Starbucks is considering its options for dealing with a Chinese market that is suddenly facing the dual headwinds of a bad economy and fast-growing, well-funded competitors flooding the market with cheap coffee, including strategic partnerships.
The company reiterated this on Thursday, after a Bloomberg report that the Seattle-based coffee shop giant was considering a sale of part of its China business.
“We are fully committed to our business and partners, and to growing in China,” the company said in a statement. “As we said on our Q4 earnings call, Brian (Niccol, the company’s CEO) is spending time to better understand our operations as well as the macro and competitive challenges in China. We are working to find the best path to growth, which includes exploring strategic partnerships.”
But China may still need to wait a bit. Niccol took over as CEO in September intent on reversing a worsening sales slide in the U.S. Starbucks’ traffic in the U.S. plunged 10%, and it faces a host of challenges, like overly complicated operations, expensive drinks and Middle Eastern politics.
Niccol has largely focused on its U.S. market since taking over in September, though the company did reconfigure management of Starbucks China. He has said he wants to spend time in China before making a decision on what to do about the market.
“I need to spend time there to better understand our operations and the market,” he said. “All indications show me the competitive environment is extreme, the macro environment is tough and we need to figure out how we grow in the market now and into the future. In the meantime, we continue to explore strategic partnerships that could help us grow in the long-term.”
Niccol has yet to visit China.
The issue illustrates the complexity of the Starbucks revitalization effort. The company has had one of the worst years in its history, and not just due to its domestic weakness.
Sales in the U.S. and in China—its two biggest markets—both started to struggle at roughly the same time, though for different reasons. The result led the company to oust its CEO after only a year, plus a six-month training period, and lure Niccol away from Chipotle Mexican Grill. It was the first time Starbucks had ever plucked an outsider with restaurant industry experience to take over as CEO.

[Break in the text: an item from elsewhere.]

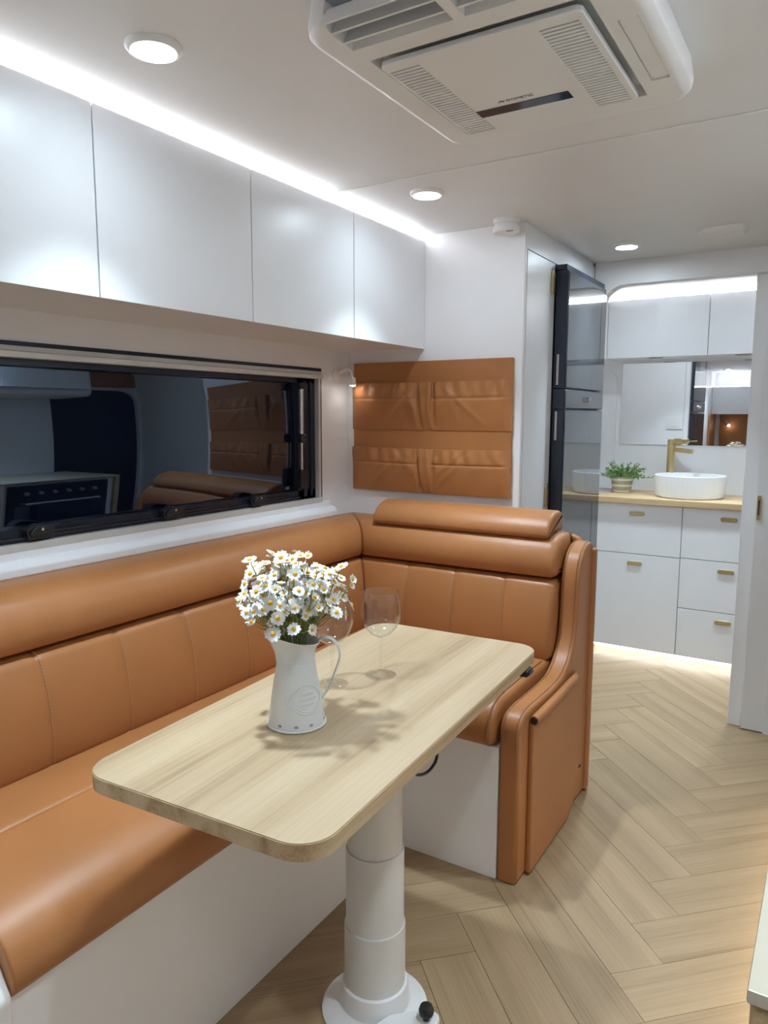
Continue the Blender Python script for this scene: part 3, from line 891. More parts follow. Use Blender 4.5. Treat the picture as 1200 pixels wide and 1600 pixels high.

Same-store sales declined 14% in China last quarter, as customers visited less often and spent less than they did before.
China’s economy has been struggling, which has proven challenging for a number of chains there. But the competitive landscape has also changed, as fast-growing competitors like Luckin Coffee and Cotti Coffee flood the market with cheap beverages and add locations at a breakneck pace.
Starbucks said publicly even before the CEO change that it was exploring strategic partnerships in the country.
Niccol has vowed to expand his energies to the global business, after he initially focuses on its domestic market. “Starbucks is a global company,” he said in his initial open letter describing his early plan for Starbucks. “We operate in 87 markets around the world, where thousands of talented green-apron partners share their love of coffee with customers every day. I know I have much to learn from these outstanding teams and I look forward to getting on the road and spending time with them.”